Tuesday, May 3, 2011

The Glazing Wall Easel I designed

A few years ago I built a glazing easel with my grandfather, Greg.  We designed it simply to meet my exact needs, and then we added some flare.  

Glazing is a technique I use in oil painting where I apply a very thin layer of oil-color to the entire surface of my painting in order to change the value of the color slightly and smothly.  It is an extremely useful technique for transitioning from one color to another, where the change becomes almost undetectable.  At times it can seem as if all the layers of thin oil are visible at the same time, as they give off a blended appearance.  There is a lot of blending in my work, and within each glaze, I work mainly in opaque colors.  Traditionally it's a transparent layer, but I go both ways and spice it up with an opaque set and transparent set of colors.  I start out laying small amounts of the opaque colors, then after the opaques have dried, I hit it up with the transparent pigments, and back to the opaques...
...over and over and over until I am satisfied with the results.  
I do this, I just do.  Glazing makes my work look as if it were glowing, and reduces the chances that the oil paint will crack from age in the future.

In order for me to glaze an oil painting properly, or as I want to, I need my painting to not move an inch, not a wiggle.  Glazing is a vigorous process for me.  I use enough force behind the brush to move the painting if it isn't secured tightly.  So together Pop and I built this easel.  It is perfectly balanced, and solid.  Once installed, its not going anywhere and neither is the work once its fastened down.

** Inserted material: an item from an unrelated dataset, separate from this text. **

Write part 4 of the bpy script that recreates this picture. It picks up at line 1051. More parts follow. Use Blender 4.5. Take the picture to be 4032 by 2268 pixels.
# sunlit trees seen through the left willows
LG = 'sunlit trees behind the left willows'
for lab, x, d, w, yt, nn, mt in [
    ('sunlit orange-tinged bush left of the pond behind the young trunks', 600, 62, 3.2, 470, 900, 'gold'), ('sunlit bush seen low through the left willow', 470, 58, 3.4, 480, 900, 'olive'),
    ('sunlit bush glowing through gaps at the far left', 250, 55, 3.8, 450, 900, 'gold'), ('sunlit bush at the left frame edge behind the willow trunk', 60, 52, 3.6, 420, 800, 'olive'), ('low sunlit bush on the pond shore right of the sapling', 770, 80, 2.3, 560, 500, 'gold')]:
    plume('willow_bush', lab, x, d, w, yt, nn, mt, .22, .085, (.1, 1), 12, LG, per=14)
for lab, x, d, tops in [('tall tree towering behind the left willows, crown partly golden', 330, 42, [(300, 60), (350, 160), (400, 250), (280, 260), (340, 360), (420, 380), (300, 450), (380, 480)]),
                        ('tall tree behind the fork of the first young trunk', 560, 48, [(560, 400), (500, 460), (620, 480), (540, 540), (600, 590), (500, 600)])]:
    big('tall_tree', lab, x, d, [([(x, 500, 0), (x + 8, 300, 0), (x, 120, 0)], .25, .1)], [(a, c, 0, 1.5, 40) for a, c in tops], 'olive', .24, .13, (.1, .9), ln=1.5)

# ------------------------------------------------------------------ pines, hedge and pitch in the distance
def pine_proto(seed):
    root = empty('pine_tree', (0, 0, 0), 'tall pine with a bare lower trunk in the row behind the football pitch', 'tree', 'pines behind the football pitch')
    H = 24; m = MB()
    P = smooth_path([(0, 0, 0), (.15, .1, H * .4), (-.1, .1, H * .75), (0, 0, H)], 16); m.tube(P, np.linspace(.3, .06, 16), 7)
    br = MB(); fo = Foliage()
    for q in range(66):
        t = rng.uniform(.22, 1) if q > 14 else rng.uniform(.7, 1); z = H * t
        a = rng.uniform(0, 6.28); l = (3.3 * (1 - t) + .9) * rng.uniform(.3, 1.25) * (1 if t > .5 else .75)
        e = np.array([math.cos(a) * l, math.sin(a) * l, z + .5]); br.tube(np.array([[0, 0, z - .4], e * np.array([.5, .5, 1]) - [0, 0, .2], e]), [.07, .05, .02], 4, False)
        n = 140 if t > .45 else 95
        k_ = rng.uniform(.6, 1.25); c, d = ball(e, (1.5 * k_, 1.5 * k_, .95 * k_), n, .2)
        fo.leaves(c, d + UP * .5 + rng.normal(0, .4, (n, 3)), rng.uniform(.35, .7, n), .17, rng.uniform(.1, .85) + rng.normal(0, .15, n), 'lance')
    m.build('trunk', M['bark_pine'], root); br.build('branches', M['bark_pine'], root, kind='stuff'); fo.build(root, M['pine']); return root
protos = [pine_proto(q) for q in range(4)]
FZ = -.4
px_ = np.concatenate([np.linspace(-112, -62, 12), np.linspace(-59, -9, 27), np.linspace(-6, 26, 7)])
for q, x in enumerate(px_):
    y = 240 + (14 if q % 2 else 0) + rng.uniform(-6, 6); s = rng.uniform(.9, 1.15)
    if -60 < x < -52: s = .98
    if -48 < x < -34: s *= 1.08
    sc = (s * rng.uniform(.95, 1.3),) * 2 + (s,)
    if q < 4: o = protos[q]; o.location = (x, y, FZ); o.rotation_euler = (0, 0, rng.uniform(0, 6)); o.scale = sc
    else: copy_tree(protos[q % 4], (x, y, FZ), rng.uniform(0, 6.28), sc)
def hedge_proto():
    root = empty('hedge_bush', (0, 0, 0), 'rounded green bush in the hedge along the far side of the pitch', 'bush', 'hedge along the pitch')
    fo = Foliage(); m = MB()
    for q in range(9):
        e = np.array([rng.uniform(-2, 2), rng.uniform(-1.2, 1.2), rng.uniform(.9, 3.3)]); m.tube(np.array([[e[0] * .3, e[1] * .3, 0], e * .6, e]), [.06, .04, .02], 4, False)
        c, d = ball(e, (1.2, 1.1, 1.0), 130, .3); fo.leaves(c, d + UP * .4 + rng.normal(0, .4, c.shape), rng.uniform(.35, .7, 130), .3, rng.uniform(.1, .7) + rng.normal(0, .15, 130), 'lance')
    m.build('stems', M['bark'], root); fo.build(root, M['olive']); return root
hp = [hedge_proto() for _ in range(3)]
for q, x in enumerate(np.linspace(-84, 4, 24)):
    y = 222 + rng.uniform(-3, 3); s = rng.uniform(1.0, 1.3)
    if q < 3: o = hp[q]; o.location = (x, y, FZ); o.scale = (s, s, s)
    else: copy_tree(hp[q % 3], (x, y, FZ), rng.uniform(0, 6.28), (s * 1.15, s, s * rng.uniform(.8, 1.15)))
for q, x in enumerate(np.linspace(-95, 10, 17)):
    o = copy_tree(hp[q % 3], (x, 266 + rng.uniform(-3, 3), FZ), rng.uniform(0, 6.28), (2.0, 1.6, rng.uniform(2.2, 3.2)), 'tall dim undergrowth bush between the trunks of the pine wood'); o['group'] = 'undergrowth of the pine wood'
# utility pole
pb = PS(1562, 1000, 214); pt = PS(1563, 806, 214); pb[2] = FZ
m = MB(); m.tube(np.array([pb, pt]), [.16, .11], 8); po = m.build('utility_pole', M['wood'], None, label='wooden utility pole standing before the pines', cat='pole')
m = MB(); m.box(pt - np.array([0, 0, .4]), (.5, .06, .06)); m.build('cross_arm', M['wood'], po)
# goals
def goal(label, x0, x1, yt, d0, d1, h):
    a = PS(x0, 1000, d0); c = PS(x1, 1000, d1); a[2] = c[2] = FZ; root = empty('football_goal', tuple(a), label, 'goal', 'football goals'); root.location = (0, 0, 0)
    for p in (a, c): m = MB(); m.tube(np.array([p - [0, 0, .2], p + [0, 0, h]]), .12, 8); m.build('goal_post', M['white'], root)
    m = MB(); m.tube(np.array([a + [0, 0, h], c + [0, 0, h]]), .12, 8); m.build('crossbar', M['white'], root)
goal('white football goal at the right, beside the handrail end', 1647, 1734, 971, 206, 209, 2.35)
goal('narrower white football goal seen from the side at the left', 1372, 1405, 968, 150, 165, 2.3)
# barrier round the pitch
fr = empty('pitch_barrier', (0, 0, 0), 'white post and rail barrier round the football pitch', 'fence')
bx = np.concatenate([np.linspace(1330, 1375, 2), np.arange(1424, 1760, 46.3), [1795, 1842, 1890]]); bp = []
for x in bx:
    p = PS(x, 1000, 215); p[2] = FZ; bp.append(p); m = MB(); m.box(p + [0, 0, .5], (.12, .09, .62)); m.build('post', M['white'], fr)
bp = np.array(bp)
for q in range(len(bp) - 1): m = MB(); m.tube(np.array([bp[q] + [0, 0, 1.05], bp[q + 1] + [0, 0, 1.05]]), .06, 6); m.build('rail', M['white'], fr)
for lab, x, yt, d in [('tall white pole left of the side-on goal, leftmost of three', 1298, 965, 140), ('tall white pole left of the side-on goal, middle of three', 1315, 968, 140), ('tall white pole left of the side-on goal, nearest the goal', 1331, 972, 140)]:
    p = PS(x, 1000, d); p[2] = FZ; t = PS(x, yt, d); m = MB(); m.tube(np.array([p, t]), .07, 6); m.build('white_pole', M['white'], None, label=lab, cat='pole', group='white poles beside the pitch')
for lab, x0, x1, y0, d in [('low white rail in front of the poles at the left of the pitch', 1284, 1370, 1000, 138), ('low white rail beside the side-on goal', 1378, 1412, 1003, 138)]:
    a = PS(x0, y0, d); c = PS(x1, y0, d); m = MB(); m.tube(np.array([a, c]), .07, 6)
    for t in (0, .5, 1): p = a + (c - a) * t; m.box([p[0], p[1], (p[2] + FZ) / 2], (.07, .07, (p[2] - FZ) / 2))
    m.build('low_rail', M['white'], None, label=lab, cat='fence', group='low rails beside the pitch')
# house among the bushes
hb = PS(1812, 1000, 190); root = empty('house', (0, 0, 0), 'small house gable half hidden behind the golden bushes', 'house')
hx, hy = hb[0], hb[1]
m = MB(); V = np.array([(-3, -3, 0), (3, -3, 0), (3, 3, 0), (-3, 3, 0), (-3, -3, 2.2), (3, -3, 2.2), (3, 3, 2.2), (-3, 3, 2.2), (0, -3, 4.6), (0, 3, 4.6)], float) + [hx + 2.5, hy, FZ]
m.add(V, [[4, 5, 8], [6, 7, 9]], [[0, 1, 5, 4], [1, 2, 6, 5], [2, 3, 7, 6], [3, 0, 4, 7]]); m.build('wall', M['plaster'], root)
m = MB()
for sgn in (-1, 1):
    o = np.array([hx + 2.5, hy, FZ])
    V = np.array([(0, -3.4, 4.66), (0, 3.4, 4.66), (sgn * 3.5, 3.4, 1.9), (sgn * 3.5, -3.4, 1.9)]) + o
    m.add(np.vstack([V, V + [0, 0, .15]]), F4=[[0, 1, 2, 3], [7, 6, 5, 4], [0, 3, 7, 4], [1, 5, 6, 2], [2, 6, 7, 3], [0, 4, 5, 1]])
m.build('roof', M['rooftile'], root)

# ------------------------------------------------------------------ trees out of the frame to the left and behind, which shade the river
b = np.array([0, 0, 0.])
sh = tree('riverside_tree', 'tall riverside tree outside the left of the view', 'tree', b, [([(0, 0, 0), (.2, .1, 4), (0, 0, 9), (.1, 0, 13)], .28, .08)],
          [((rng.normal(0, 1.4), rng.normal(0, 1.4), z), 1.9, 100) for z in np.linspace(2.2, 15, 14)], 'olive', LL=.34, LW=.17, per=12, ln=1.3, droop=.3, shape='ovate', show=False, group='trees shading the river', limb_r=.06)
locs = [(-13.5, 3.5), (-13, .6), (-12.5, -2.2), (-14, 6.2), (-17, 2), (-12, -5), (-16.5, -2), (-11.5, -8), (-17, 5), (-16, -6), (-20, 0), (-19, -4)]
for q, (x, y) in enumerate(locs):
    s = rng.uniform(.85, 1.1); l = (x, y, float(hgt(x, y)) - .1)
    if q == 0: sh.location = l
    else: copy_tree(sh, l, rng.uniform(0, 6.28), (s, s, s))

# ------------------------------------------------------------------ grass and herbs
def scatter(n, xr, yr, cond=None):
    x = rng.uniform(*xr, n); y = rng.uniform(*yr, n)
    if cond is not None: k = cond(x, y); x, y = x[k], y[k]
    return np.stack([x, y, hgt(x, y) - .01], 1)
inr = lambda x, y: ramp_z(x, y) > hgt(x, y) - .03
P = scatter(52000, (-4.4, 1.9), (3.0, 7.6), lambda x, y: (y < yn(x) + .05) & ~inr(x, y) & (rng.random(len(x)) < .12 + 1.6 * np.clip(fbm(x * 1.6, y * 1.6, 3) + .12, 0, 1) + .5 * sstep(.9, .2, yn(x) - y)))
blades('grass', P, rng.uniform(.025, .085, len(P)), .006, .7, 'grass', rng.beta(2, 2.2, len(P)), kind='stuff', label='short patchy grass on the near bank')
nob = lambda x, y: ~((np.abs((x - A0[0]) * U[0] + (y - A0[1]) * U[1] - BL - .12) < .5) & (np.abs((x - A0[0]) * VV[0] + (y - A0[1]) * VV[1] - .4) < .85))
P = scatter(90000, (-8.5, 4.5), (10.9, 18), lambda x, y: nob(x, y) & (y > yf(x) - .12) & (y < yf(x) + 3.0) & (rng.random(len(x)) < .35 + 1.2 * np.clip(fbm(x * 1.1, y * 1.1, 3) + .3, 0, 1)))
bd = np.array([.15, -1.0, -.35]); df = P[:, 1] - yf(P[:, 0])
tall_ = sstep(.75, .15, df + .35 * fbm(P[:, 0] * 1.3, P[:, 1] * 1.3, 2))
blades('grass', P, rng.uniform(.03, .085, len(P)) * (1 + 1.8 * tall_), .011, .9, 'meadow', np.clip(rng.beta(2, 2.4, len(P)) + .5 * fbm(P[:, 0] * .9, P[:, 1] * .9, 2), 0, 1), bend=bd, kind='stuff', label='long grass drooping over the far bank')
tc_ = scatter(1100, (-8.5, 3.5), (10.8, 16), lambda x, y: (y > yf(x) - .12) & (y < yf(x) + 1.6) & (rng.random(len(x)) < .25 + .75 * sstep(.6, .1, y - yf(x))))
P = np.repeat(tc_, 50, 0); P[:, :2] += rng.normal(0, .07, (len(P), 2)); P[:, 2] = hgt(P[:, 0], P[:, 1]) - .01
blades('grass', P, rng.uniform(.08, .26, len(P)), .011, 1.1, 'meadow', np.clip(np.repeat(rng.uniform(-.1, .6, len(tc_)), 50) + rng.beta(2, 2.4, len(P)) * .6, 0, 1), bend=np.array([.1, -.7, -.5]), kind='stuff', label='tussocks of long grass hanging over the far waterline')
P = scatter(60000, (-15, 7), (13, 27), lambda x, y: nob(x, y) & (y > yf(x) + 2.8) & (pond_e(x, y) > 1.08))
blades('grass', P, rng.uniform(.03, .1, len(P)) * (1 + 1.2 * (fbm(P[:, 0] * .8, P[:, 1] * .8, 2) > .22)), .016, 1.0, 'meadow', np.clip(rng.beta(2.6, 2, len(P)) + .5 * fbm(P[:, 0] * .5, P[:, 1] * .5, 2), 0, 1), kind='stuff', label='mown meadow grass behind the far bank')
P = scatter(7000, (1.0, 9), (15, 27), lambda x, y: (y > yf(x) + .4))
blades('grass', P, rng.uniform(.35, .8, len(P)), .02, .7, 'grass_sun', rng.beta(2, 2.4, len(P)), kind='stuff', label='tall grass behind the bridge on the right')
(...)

The easel is 75" tall, and can hold a 63" tall painting edge easily.  In this picture, it is bolted to a support system I framed a window with in the studio.  The support system can be replaced and adjusted if I need to, but its a lot of work to do that so I like set it up once and leave it.  The easel is made from cedar, milled aluminum, and some tightening knobs we bought from the hardware store.  Everything is made by us except the tightener knobs.

the top support is 32" long...

 the bottom support is 45" long...



This knob sits under the bottom support and is useless at the moment.  When the easel is used with the back riser it lets me raise the bottom of the easel as high as 8 feet.  That lets me move the easel up and out of the way when I am done working on it.


Back riser...
When we built this we decided that it would be great if the entire easel wold be able to adjust vertically at the same height as the total height of the easel itself.  We built a second runner beam, when mounted the entire easel can slide up and out of the way leaving you with the extra wall space to work with.  It helps to protect the work of art between glazes as it drys.  You need 15 feet or more to really use this feature and at the moment I only have 10 feet of wall-space.


 This is Flare, it was an unnecessary design element that made the easel look good.  The angles of the outer edges of the supports don't add the the function of the easel at all.




When I said that this easel was perfectly balanced, I meant it.  This is a picture of a large painting just resting on 1/2 of the bottom support.  As you can see the painting is a full inch away from the easel.

Top support...

Bottom support...

Even though its not tightened down with the top support, I could leave my painting there indefinitely and it would never move.  It does not lean forward or backward, the painting just rests wherever you place it.  That is perfect balance.  


Here it is with an unfinished oil painting on it.  The painting is 48" x 36" and this piece has gone through no less than 20 separate glazes (more like 25, I just cant remember at this point since I have been working on this thing for months now).  You can see how comfortable the work sits on the easel.

I really enjoy designing my tools as I can tailor them exactly to my needs.